Oil prices surpassed the $75 mark for the first time since 2014 on news that supply won’t exceed production outputs due to a mix of disruptions in Canada, Venezuela and Libya.
Compounding the supply issue is U.S. President Donald Trump’s recent call for blocking Iranian oil import purchases or face stiff U.S. sanctions. Despite President Trump nudging Saudi Arabia to boost production, it did little to tamp down the price of oil the past few days.
Crude oil peaked at $75.24 around 9:50 Eastern Time before dropping below $75 again.

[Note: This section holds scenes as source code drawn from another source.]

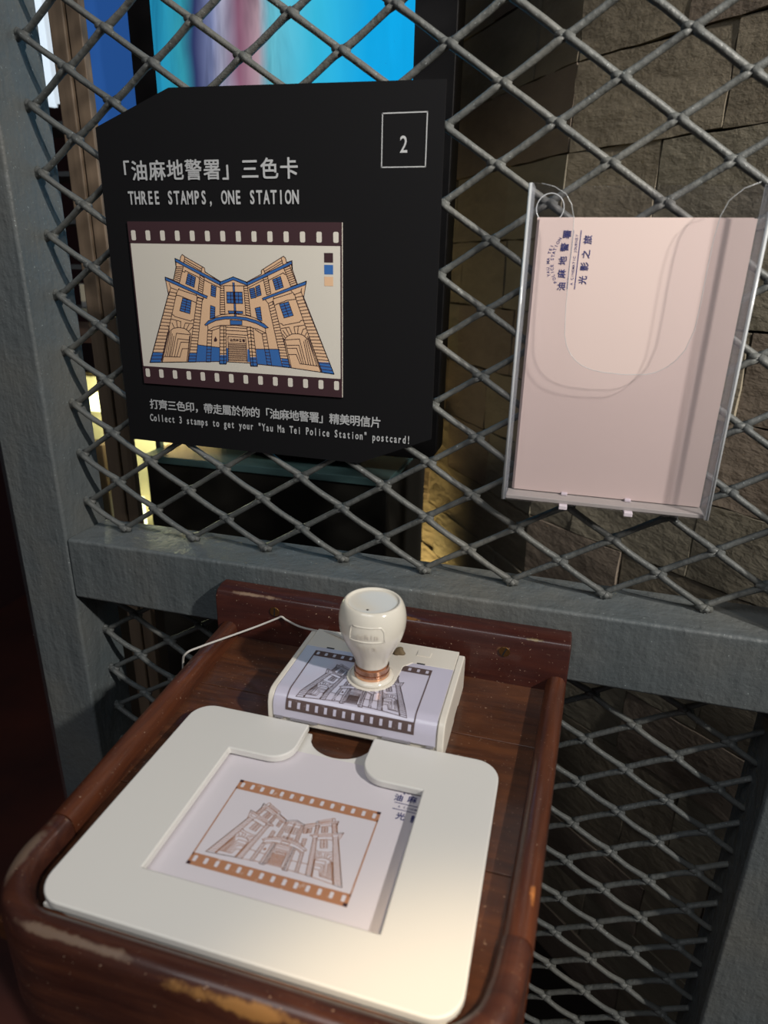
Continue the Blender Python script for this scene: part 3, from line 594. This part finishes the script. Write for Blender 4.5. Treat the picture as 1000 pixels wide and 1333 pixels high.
g = G(); g.prism(top, lambda p, t: (p[0], p[1], t), -0.9225, -0.912); g.build('top_frame', M['plastic'], jig, bevel=0.0022, seg=3)
base = [(0.5255+.004, jy1)] + arc(jx1-Rj, jy1-Rj, Rj, 90, 0, 8) + arc(jx1-Rj, jy0+Rj, Rj, 0, -90, 8) + arc(jx0+Rj, jy0+Rj, Rj, -90, -180, 8) + arc(jx0+Rj, jy1-Rj, Rj, 180, 90, 8) + [(0.4335-.004, jy1)]
hc_ = arc(0.4805, jy1-0.0, 0.0445, 180, 360, 14)
base2 = [p for p in base]; base2 = base2[:-1] + [(p[0], jy1+(p[1]-jy1)*0.80) for p in hc_]
base2 = [(0.4795+(p[0]-0.4795)*0.965, p[1] if p[1] > -0.37 else -0.48+(p[1]+0.48)*0.965) for p in base2[1:]]
g = G(); g.prism(base2, lambda p, t: (p[0], p[1], t), -0.9349, -0.9268); g.build('base_plate', M['plastic'], jig, bevel=0.0015, seg=2)
# narrow spacer ridge joining base and top along the outside
ring_o = [(jx0+.004, jy0+.004), (jx1-.004, jy0+.004), (jx1-.004, jy1-.004), (jx0+.004, jy1-.004)]
g = G(); g.box(jx0+.012, jx1-.012, jy0+.003, jy0+.010, -0.9270, -0.9222); g.box(jx0+.003, jx0+.012, jy0+.02, jy1-.02, -0.9270, -0.9222); g.box(jx1-.012, jx1-.003, jy0+.02, jy1-.02, -0.9270, -0.9222); g.build('spacer', M['plastic'], jig)
g = G(); g.box(0.2995, 0.6745, -0.6255, -0.3575, -0.9266, -0.9252)
sc_card = g.build('postcard', M['paper']); tag(sc_card, 'white card stamped with an orange-brown film-frame drawing, lying in the white jig', 'card')
fr = (0.3850, 0.5660, -0.4253, -0.5520)
prj = Print(lambda u, v, h: (fr[0]+(fr[1]-fr[0])*u, fr[2]+(fr[3]-fr[2])*v, -0.9252+h*0.5), 'stamped_print', sc_card)
strips(prj, 'ink_brown', 'paper', top=(0.0, 0.118), bot=(0.882, 1.0), hv=((0.030, 0.088), (0.905, 0.963)), hole0=0.035, hole1=0.965)
prj.line('ink_brown', [(0.004, 0.1), (0.004, 0.9)], 0.009, 0.0004, 0.7); prj.line('ink_brown', [(0.996, 0.1), (0.996, 0.9)], 0.009, 0.0004, 0.7)
art(prj, 'ink_brown', lw=0.0036, asp=0.70, box=(0.03, 0.97, 0.01, 0.985))
for a, b in ((0.0, 0.0), (0.975, 0.0), (0.975, 0.97), (0.0, 0.97)): prj.quad('ink_dark', a, a+0.025, b, b+0.03, 0.0009)
prj.build({'ink_brown': 'stamped_print', 'paper': 'sprocket_holes', 'ink_dark': 'dark_corner_marks'})
pl2 = Print(lambda u, v, h: (u, -v, -0.9252+h*0.5), 'printed_emblem', sc_card)
logo(pl2, 0.5803, 0.3965, False); pl2.build({})

# ---------------------------------------------------------------- stamp: body and bulb handle
st = thing('hand_stamp', (0.494, -0.23, ZF), 'white box-shaped hand stamp with bulb handle behind the jig, its top showing a film-frame drawing', 'stamp')
bx0, bx1, by0, by1, bz0, bz1 = 0.3705, 0.6185, -0.3165, -0.1400, -0.9348, -0.8725
sidep = [(by0, bz0+0.016), (by0+0.0008, -0.890), (by0+0.004, -0.8795), (by0+0.011, -0.8740), (by0+0.022, bz1), (by1-0.008, bz1), (by1, bz1-0.008), (by1, bz0), (-0.19, bz0), (-0.19, bz0+0.005), (-0.225, bz0+0.005), (-0.225, bz0), (-0.300, bz0), (-0.303, bz0+0.012)]
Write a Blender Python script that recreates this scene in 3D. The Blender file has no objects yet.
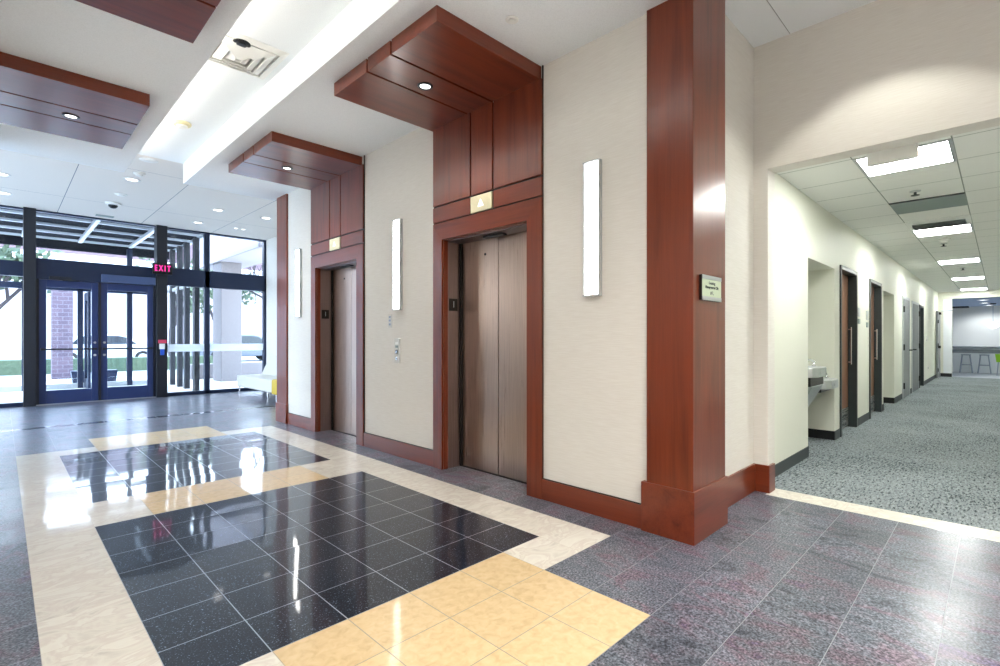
import bpy, bmesh, math, random
from mathutils import Vector, Matrix, noise
random.seed(7)
PI = math.pi
scn = bpy.context.scene
COL = scn.collection

# ------------------------------------------------------------------ materials
MATS = {}
def _new(name):
    m = bpy.data.materials.new(name); m.use_nodes = True
    nt = m.node_tree; nt.nodes.clear()
    out = nt.nodes.new('ShaderNodeOutputMaterial')
    return m, nt, out
def N(nt, t, **k):
    n = nt.nodes.new('ShaderNode' + t)
    for a, b in k.items():
        if a.startswith('i_'):
            key = a[2:]
            key = int(key) if key.isdigit() else key.replace('_', ' ')
            n.inputs[key].default_value = b
        else: setattr(n, a, b)
    return n
def L(nt, a, b): nt.links.new(a, b)
def rgb(r, g, b):
    f = lambda c: ((c / 255 + .055) / 1.055) ** 2.4 if c / 255 > .04045 else c / 255 / 12.92
    return (f(r), f(g), f(b), 1)
def ramp(nt, fac, stops, interp='LINEAR'):
    r = N(nt, 'ValToRGB'); r.color_ramp.interpolation = interp
    e = r.color_ramp.elements
    while len(e) < len(stops): e.new(.5)
    for x, (p, c) in zip(e, stops): x.position = p; x.color = c
    L(nt, fac, r.inputs[0]); return r
def mapping(nt, scale=(1, 1, 1), coord='Object', loc=(0, 0, 0)):
    tc = N(nt, 'TexCoord'); mp = N(nt, 'Mapping')
    mp.inputs['Scale'].default_value = scale; mp.inputs['Location'].default_value = loc
    if coord == 'World':
        g = N(nt, 'NewGeometry'); L(nt, g.outputs['Position'], mp.inputs[0])
    else: L(nt, tc.outputs[coord], mp.inputs[0])
    return mp
def plain(name, col, rough=.5, metal=0, spec=.5, coat=0, bump=0, bscale=60, var=0, emis=None, estr=0, alpha=None, sheen=0):
    m, nt, out = _new(name)
    p = N(nt, 'BsdfPrincipled')
    p.inputs['Base Color'].default_value = col
    p.inputs['Roughness'].default_value = rough; p.inputs['Metallic'].default_value = metal
    p.inputs['Specular IOR Level'].default_value = spec
    p.inputs['Coat Weight'].default_value = coat; p.inputs['Coat Roughness'].default_value = .08
    mp = mapping(nt, (1, 1, 1))
    nz = N(nt, 'TexNoise', i_Scale=bscale, i_Detail=4.0); L(nt, mp.outputs[0], nz.inputs['Vector'])
    if var:
        mx = N(nt, 'Mix', data_type='RGBA')
        L(nt, nz.outputs['Fac'], mx.inputs['Factor'])
        mx.inputs[6].default_value = tuple(c * (1 - var) for c in col[:3]) + (1,)
        mx.inputs[7].default_value = tuple(min(1, c * (1 + var)) for c in col[:3]) + (1,)
        L(nt, mx.outputs[2], p.inputs['Base Color'])
    if bump:
        b = N(nt, 'Bump', i_Strength=bump, i_Distance=.002); L(nt, nz.outputs['Fac'], b.inputs['Height']); L(nt, b.outputs[0], p.inputs['Normal'])
    if emis: p.inputs['Emission Color'].default_value = emis; p.inputs['Emission Strength'].default_value = estr
    L(nt, p.outputs[0], out.inputs[0]); MATS[name] = m; return m
def wood(name, axis, base, dark, rough=.32, coat=.6):
    """cherry veneer; the grain runs along axis"""
    m, nt, out = _new(name)
    p = N(nt, 'BsdfPrincipled')
    s = [9, 9, 9]; s[axis] = .55
    mp = mapping(nt, tuple(s), 'World')
    n1 = N(nt, 'TexNoise', i_Scale=1.6, i_Detail=5.0, i_Distortion=.6); L(nt, mp.outputs[0], n1.inputs['Vector'])
    s2 = [120, 120, 120]; s2[axis] = 3
    mp2 = mapping(nt, tuple(s2), 'World')
    n2 = N(nt, 'TexNoise', i_Scale=1.0, i_Detail=3.0); L(nt, mp2.outputs[0], n2.inputs['Vector'])
    r = ramp(nt, n1.outputs['Fac'], [(.15, dark), (.45, base), (.85, tuple(min(1, c * 1.3) for c in base[:3]) + (1,))])
    mx = N(nt, 'Mix', data_type='RGBA', blend_type='MULTIPLY'); mx.inputs['Factor'].default_value = .45
    r2 = ramp(nt, n2.outputs['Fac'], [(.3, (.7, .62, .6, 1)), (.62, (1, 1, 1, 1))])
    L(nt, r.outputs[0], mx.inputs[6]); L(nt, r2.outputs[0], mx.inputs[7]); L(nt, mx.outputs[2], p.inputs['Base Color'])
    p.inputs['Roughness'].default_value = rough; p.inputs['Coat Weight'].default_value = coat; p.inputs['Coat Roughness'].default_value = .24; p.inputs['Specular IOR Level'].default_value = .3
    L(nt, p.outputs[0], out.inputs[0]); MATS[name] = m; return m
def emissive(name, col, s):
    m, nt, out = _new(name)
    e = N(nt, 'Emission'); e.inputs[0].default_value = col; e.inputs[1].default_value = s
    L(nt, e.outputs[0], out.inputs[0]); MATS[name] = m; return m

TILE = .307; X0 = .411; Y0 = 2.015
def math_(nt, op, a, b=None, c=None):
    n = N(nt, 'Math', operation=op)
    for i, v in enumerate((a, b, c)):
        if v is None: continue
        if isinstance(v, (int, float)): n.inputs[i].default_value = v
        else: L(nt, v, n.inputs[i])
    return n.outputs[0]
def stone(name, kind):
    """polished stone tiles on the lobby grid: grout, tile to tile tone and slight lippage"""
    m, nt, out = _new(name)
    p = N(nt, 'BsdfPrincipled')
    g = N(nt, 'NewGeometry'); sp = N(nt, 'SeparateXYZ'); L(nt, g.outputs['Position'], sp.inputs[0])
    u = math_(nt, 'DIVIDE', math_(nt, 'SUBTRACT', sp.outputs[0], X0), TILE)
    v = math_(nt, 'DIVIDE', math_(nt, 'SUBTRACT', sp.outputs[1], Y0), TILE)
    fu, fv = math_(nt, 'FLOOR', u), math_(nt, 'FLOOR', v)
    cb = N(nt, 'CombineXYZ'); L(nt, fu, cb.inputs[0]); L(nt, fv, cb.inputs[1])
    wn = N(nt, 'TexWhiteNoise', noise_dimensions='3D'); L(nt, cb.outputs[0], wn.inputs['Vector'])
    du = math_(nt, 'PINGPONG', u, .5); dv = math_(nt, 'PINGPONG', v, .5)
    # per tile offset so veins break at the joints
    off = N(nt, 'VectorMath', operation='SCALE'); off.inputs['Scale'].default_value = 13.0; L(nt, wn.outputs['Color'], off.inputs[0])
    pos = N(nt, 'VectorMath', operation='ADD'); L(nt, g.outputs['Position'], pos.inputs[0]); L(nt, off.outputs[0], pos.inputs[1])
    def noi(scale, det=5, dist=0, st=(1, 1, 1), src=pos):
        mp = N(nt, 'Mapping'); mp.inputs['Scale'].default_value = st; L(nt, src.outputs[0], mp.inputs[0])
        n = N(nt, 'TexNoise', i_Scale=scale, i_Detail=float(det), i_Distortion=float(dist)); L(nt, mp.outputs[0], n.inputs['Vector']); return n.outputs['Fac']
    if kind == 'black':
        a = ramp(nt, noi(150, 2), [(.50, (.004, .008, .018, 1)), (.60, (.012, .022, .042, 1)), (.66, (.05, .07, .11, 1)), (.72, (.34, .42, .55, 1))]).outputs[0]
        gw, gcol, rough, tone = .0021, rgb(150, 160, 175), .05, .25
    elif kind == 'cream':
        a = ramp(nt, noi(4, 10, 1.6, (1, 1.7, 1)), [(.3, rgb(204, 198, 188)), (.42, rgb(228, 224, 212)), (.5, rgb(216, 208, 198)), (.56, rgb(232, 229, 218)), (.75, rgb(222, 216, 206))]).outputs[0]
        gw, gcol, rough, tone = .0012, rgb(196, 188, 172), .07, .06
    elif kind == 'gold':
        a = ramp(nt, noi(26, 8, .6), [(.3, rgb(212, 184, 140)), (.5, rgb(224, 198, 154)), (.7, rgb(230, 206, 166))]).outputs[0]
        gw, gcol, rough, tone = .0022, rgb(160, 152, 134), .08, .08
    else:
        sp1 = noi(105, 2.5, .3)
        a0 = ramp(nt, sp1, [(.34, rgb(66, 68, 78)), (.46, rgb(112, 113, 124)), (.55, rgb(134, 134, 146)), (.66, rgb(172, 171, 184))]).outputs[0]
        big = ramp(nt, noi(4.5, 4, 1.2, (1.6, .8, 1)), [(.30, rgb(150, 160, 168)), (.40, rgb(204, 218, 222)), (.54, rgb(226, 228, 232)), (.64, rgb(232, 204, 212)), (.74, rgb(196, 178, 216))]).outputs[0]
        mm = N(nt, 'Mix', data_type='RGBA', blend_type='MULTIPLY'); mm.inputs['Factor'].default_value = 1
        L(nt, a0, mm.inputs[6]); L(nt, big, mm.inputs[7]); a = mm.outputs[2]
        gw, gcol, rough, tone = .0015, rgb(138, 144, 150), .2, .26
    tn = N(nt, 'Mix', data_type='RGBA', blend_type='MULTIPLY'); tn.inputs['Factor'].default_value = 1
    tv = math_(nt, 'MULTIPLY_ADD', wn.outputs['Value'], tone, 1 - tone)
    L(nt, a, tn.inputs[6])
    cv = N(nt, 'CombineColor'); [L(nt, tv, cv.inputs[i]) for i in range(3)]
    L(nt, cv.outputs[0], tn.inputs[7])
    lim = gw / TILE
    gu, gv = math_(nt, 'LESS_THAN', du, lim * (.55 if kind == 'grey' else 1)), math_(nt, 'LESS_THAN', dv, lim)
    gm = math_(nt, 'MAXIMUM', gu, gv)
    if kind == 'grey':
        gm = math_(nt, 'MAXIMUM', math_(nt, 'MULTIPLY', gu, .35), gv)
    fx = N(nt, 'Mix', data_type='RGBA'); L(nt, gm, fx.inputs['Factor']); L(nt, tn.outputs[2], fx.inputs[6]); fx.inputs[7].default_value = gcol
    L(nt, fx.outputs[2], p.inputs['Base Color'])
    p.inputs['Roughness'].default_value = .34
    L(nt, math_(nt, 'MULTIPLY_ADD', gm, .3, rough), p.inputs['Coat Roughness'])
    p.inputs['Coat Weight'].default_value = {'grey': .45, 'black': 1.0}.get(kind, .42); p.inputs['Coat IOR'].default_value = 1.36 if kind == 'black' else 1.5
    # lippage: each tile leans a hair, and its polish undulates
    ctr = N(nt, 'VectorMath', operation='SUBTRACT'); L(nt, wn.outputs['Color'], ctr.inputs[0]); ctr.inputs[1].default_value = (.5, .5, .5)
    sc = N(nt, 'VectorMath', operation='MULTIPLY'); L(nt, ctr.outputs[0], sc.inputs[0]); sc.inputs[1].default_value = (.017, .017, 0)
    und = N(nt, 'TexNoise', i_Scale=3.2, i_Detail=1.0); L(nt, pos.outputs[0], und.inputs['Vector'])
    bmp = N(nt, 'Bump', i_Strength=.5, i_Distance=.0022); L(nt, und.outputs['Fac'], bmp.inputs['Height'])
    ad = N(nt, 'VectorMath', operation='ADD'); L(nt, bmp.outputs[0], ad.inputs[0]); L(nt, sc.outputs[0], ad.inputs[1])
    nm = N(nt, 'VectorMath', operation='NORMALIZE'); L(nt, ad.outputs[0], nm.inputs[0]); L(nt, nm.outputs[0], p.inputs['Normal']); L(nt, nm.outputs[0], p.inputs['Coat Normal'])
    p.inputs['Specular IOR Level'].default_value = .12
    L(nt, p.outputs[0], out.inputs[0]); MATS[name] = m; return m
for k in ('black', 'cream', 'gold', 'grey'): stone('stone_' + k, k)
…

Related: 3 Oil ETFs Get Boost as Iranian Imports Slashed
“You’re starting to hear talk of oil shock. There is little confidence in the market that we’re going to escape an ever-tightening supply and demand balance now,” said John Kilduff, co-founder at energy hedge fund Again Capital.
Bullish Outlook for Oil
Disruptions in supply caused investment firms like Morgan Stanley to raise their price forecasts from $77.50 to $85 per barrel. Morgan Stanley now expects shipments to drop by 1.1 million bpd by the end of the year after previous forecasts saw the Iranian sanctions wiping out 700,000 bpd through 2019.
Oil ETFs have benefitted from the price boost the past five days–in that timeframe, United States Oil (NYSEArca: USO) is up 1.7 percent, ProShares Ultra Bloomberg Crude Oil (UCO) is up large at 19.2 percent and Invesco DB Oil (DBO) is up three percent.